To be honest, I never finished watching the show's initial run (a lot of people say it went downhill in the last season or two). But after an election season defined by Donald Trump's flagrant appeals to white resentment, the much more polite, refined racism of Lorelai's mother Emily (Kelly Bishop, who basically steals the whole series) presents a welcome distraction from a terrifying reality.

Matt Taylor

Counterpoint: 'Gilmore Girls' Is Bullshit

I must admit that, when I binged on Gilmore Girls recently, I couldn't stop. It's mesmerizing in a way: the color palettes, Lauren Graham's beauty, the idyllic sets. It's incredible that a TV show can fake its quality by working a few basic tricks in post-production.

But I don't understand the fans who praise the writing, revolutionarily "feminist" angle, and acting—are we even watching the same show? Stars Hollow is a facade that forces its charm on you with an unseen chorus of "la la la"s.

It is a brochure for a happy-go-lucky dream life that doesn't exist. Gilmore Girls perpetuates the idea that white kids raised by single moms—Rory ends up reporting on Obama's 2008 presidential campaign, and April Nardini turns into a science whiz—will grow up by default to be the kids you always wanted. Meanwhile, in the heartbreakingly stereotypical Christian Korean Kim family, Lane (who was also presumably brought up by a single mom) ends up pregnant with twins and nowhere near achieving her unachievable dreams. The show's supposed feminism is wishful thinking; it's a feminist fantasy for whiny white people.

Later seasons attempt to redeem this with letting poor, voluntarily sheltered Rory go off the rails by sleeping with her married ex-boyfriend, Dean, then convincing her filthy rich boyfriend Logan to steal a boat with her. The attempts to portray Rory as flawed and sometimes a "bad egg" are laughably disingenuous, especially factoring Alexis Bledel's painfully shit acting: She can't even portray boredom well.

Yes, the show had some redeeming qualities. Melissa McCarthy's Sookie St. James was revolutionary in that she was never defined by her weight; nice-looking guys had crushes on her without it being some sort of comedic device à la Pitch Perfect 2. (ll of this was undone, however, by Lorelai and Rory's perennial fat-shaming. Additionally, the entire basis for their "quirkiness" was that they ate a lot (despite almost never eating onscreen) and didn't put on a single pound. The way in which skinny white women are represented in Hollywood truly is magical.

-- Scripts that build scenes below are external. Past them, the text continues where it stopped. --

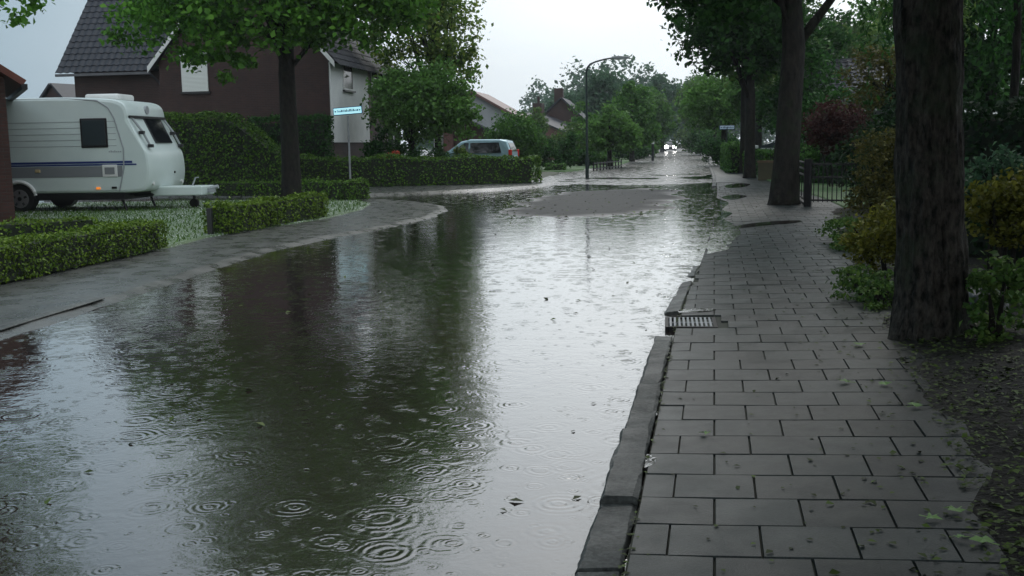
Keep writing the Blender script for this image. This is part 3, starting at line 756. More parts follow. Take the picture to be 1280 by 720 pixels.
# street side: white panel with narrow window, pier, windows
y1 = loc_on_side(459, 120)[0]; zb = loc_on_side(430, 178)[1]; zt = HE-.25
MB().box(GW-.02, GW+.06, .03, y1, zb, zt).build('wall_panel', PLASTER, hA)
ya, za = loc_on_side(427, 112); yb, zb2 = loc_on_side(438, 80)
window(hA, ya, yb, za, zb2, GW+.06, .06, WHITE, mull=0, axis='x', out=1)
ya, za = loc_on_side(464, 115); yb, zb2 = loc_on_side(479, 80)
window(hA, ya, yb, za, zb2, GW, .08, WHITE, mull=1, axis='x', out=1)
window(hA, yb+.6, yb+2.4, za, zb2, GW, .08, WHITE, mull=1, axis='x', out=1)
window(hA, yb+.2, yb+2.4, .9, 2.3, GW, .08, WHITE, mull=1, axis='x', out=1)
MB().box(GW-.01, GW+.08, y1+.02, y1+.16, 0, zt).build('pier', BRICK3, hA)
MB().box(.6*GW-.3, .6*GW+.4, DP*.55, DP*.55+.7, HR-1.0, HR+1.0).build('chimney', BRICK, hA)
# simple gabled houses
def gabled(name, label, loc, rz, wd, dp, he, ph, wall, roof, eave=.4, ridge='y', extra=None):
    t = thing(name, label, 'house', loc, rz); mb = MB()
    if ridge == 'y': mb.prism([(-wd/2, 0), (wd/2, 0), (wd/2, he), (0, he+ph), (-wd/2, he)], 0, dp)
    else: mb.prism_x([(0, 0), (dp, 0), (dp, he), (dp/2, he+ph), (0, he)], -wd/2, wd/2)
    mb.build('wall', wall, t); mb = MB()
    half = (wd if ridge == 'y' else dp)/2; k_ = ph/half
    if ridge == 'y':
        mb.slab((-half-eave, dp+.3, he-eave*k_+.03), (-half-eave, -.3, he-eave*k_+.03), (0, -.3, he+ph+.03), (0, dp+.3, he+ph+.03), -.14)
        mb.slab((half+eave, -.3, he-eave*k_+.03), (half+eave, dp+.3, he-eave*k_+.03), (0, dp+.3, he+ph+.03), (0, -.3, he+ph+.03), -.14)
    else:
        tiled_slope(mb, (-wd/2-.3, -eave, he-eave*k_+.03), (wd/2+.3, -eave, he-eave*k_+.03), (0, half+eave, (half+eave)*k_), tl=.3)
        mb.slab((wd/2+.3, dp+eave, he-eave*k_+.03), (-wd/2-.3, dp+eave, he-eave*k_+.03), (-wd/2-.3, half, he+ph+.03), (wd/2+.3, half, he+ph+.03), -.14)
    r = mb.build('roof', roof, t); return t, r
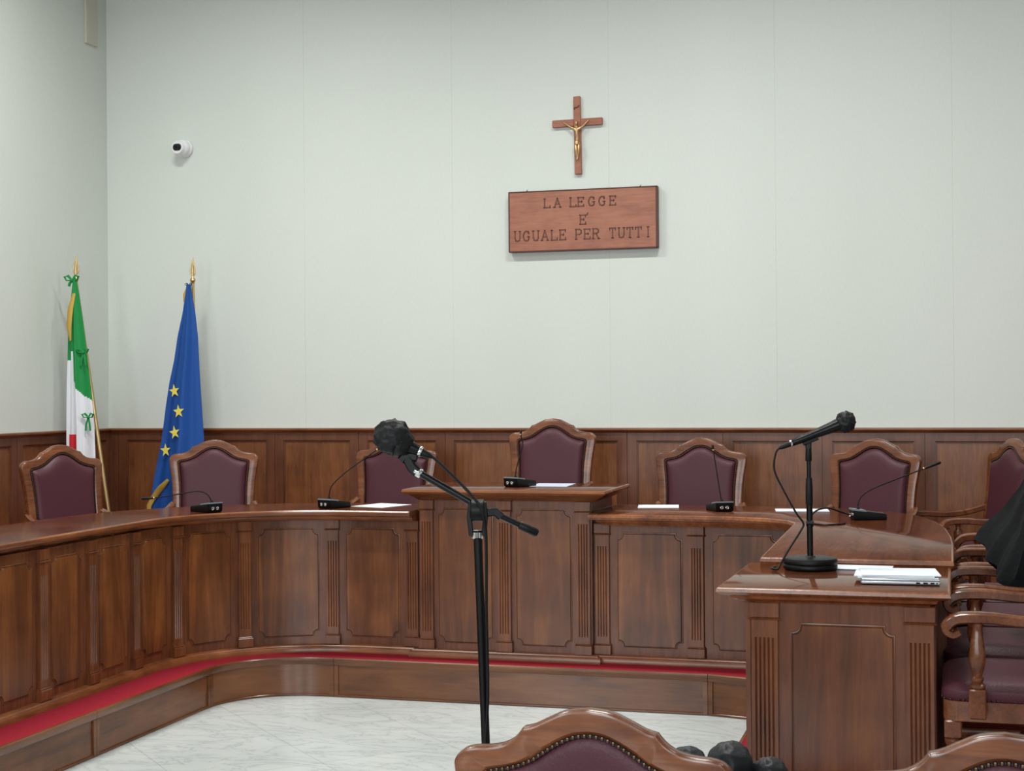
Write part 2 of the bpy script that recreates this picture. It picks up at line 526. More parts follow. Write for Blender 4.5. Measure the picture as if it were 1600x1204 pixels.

Apparently desperate to fill up 45 minutes of airtime, creator Amy Sherman-Palladino rammed the show full of references that weren't actually that obscure. You watched Buffy the Vampire Slayer? So did millions of others! Lorelai named her dog Paul Anka! How funny, or something! The show aged in the same way Garden State and 500 Days of Summer have, meaning like skim milk left out on a hot windowsill. This charming indie paradise wasn't so dreamy and unique after all. Yes, we get it. You like Yo La Tengo, Sonic Youth, Big Star, and references to cult Canadian sketch shows. I'm not entirely sure what I was supposed to be impressed by.